Please don't demote bug status from triaged back to confirmed.

Changed in ubiquity (Ubuntu):
status: Confirmed → Triaged
Revision history for this message
Jane Atkinson (irihapeti) wrote :

This is still happening in Eoan RC.

I was installing side-by-side to a VM. There was a USB stick inserted with a connection to the VM (from a previous test). Grub installed to the USB stick (/dev/sda, as distinct from /dev/vda for the main VM drive). There was no place where I could tell grub where I wanted it installed.

I think ubiquity should either install grub to the drive where the system is, or give the user the choice. Otherwise, someone who's accidentally left an external drive or USB stick connected is going to be very confused.

Revision history for this message
Mathieu Trudel-Lapierre (cyphermox) wrote :

There's clearly something odd happening then, because I am unable to reproduce this on various hardware; installing from USB as I normally do.

How are the drives partitioned to begin with? I wonder if something is keeping grub from using the hard-drive on which it installed (as one certainly rightfully would expect it to).

Revision history for this message
Jane Atkinson (irihapeti) wrote :

When I do a side-by-side install, it's immediately after an entire-drive install. The existing install is on /dev/vda1 and there's nothing else on the drive. (The drive is virtIO.)

The USB stick is /dev/sda. I'm not installing from the USB stick, by the way. I'm using an ISO file as CDROM. I had simply forgotten to remove the stick and then wondered why the VM didn't boot into the new install.

I noticed a similar thing when I was doing a manual install. Grub wanted to install on /dev/sda. In this instance, I was able to get it to use the correct drive manually.

My suspicion, for what it's worth, is that Ubiquity is using alphabetical order to find the drive to install Grub to. Though I don't know why it would default to the correct drive for the actual install, and then change its mind, so to speak, for Grub install.

Unfortunately, I don't have a spare machine to do a bare-metal install to see if it does the same thing there.

Revision history for this message
Mathieu Trudel-Lapierre (cyphermox) wrote :

I really don't think this is ubiquity's fault; more aiming to grub-installer, the d-i component we call as part of ubiquity.

And yes, it's not at all a new issue, but something that's been difficult to handle for a number of years. Install happens properly, but in some circumstances, grub-probe / grub-installer will pick a different drive on which to install the bootloader.

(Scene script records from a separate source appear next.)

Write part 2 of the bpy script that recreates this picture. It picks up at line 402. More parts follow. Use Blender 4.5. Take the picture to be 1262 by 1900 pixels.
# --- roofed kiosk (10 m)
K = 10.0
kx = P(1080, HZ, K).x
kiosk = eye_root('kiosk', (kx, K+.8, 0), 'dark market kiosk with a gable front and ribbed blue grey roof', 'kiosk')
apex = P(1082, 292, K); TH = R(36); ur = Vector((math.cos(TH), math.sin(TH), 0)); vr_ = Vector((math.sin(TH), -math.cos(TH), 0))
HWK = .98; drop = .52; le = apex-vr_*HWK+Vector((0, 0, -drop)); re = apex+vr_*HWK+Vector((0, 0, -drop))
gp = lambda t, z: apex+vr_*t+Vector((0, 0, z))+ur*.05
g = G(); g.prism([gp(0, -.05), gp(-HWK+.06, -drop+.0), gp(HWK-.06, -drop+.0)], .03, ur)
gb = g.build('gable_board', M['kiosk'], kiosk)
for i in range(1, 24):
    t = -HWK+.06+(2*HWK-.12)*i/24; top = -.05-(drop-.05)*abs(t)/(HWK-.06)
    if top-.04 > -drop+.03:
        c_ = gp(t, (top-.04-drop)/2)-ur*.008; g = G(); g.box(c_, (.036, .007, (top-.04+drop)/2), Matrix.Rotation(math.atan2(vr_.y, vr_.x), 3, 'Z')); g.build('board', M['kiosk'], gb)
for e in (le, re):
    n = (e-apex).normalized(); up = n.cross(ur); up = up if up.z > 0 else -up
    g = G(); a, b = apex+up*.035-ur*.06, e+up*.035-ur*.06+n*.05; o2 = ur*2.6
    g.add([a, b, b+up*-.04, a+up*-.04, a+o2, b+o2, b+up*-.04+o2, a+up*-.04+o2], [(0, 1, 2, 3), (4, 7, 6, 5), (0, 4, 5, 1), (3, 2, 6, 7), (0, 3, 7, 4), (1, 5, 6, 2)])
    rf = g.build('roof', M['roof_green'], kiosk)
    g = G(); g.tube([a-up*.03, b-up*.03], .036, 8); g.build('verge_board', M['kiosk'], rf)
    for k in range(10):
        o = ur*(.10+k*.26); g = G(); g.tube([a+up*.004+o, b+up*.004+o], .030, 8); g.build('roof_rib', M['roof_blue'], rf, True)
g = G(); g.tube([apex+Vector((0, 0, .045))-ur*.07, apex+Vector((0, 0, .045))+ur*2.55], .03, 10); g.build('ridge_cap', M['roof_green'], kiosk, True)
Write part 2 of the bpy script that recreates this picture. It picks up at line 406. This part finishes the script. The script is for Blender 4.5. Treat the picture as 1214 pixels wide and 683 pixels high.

affects: ubiquity (Ubuntu) → grub-installer (Ubuntu)
Revision history for this message
Jarno Suni (jarnos) wrote :

So the original bug has been fixed, and the only issue is that grub may be installed in wrong drive, right?

Revision history for this message
Jane Atkinson (irihapeti) wrote :

Yes, the OS was installed where I wanted it to be, but grub was installed to the wrong drive.

I think the fact that the install drive was /dev/vda might have made a difference. That automatically put it at the end of an alphabetical list, which could have confused grub-install.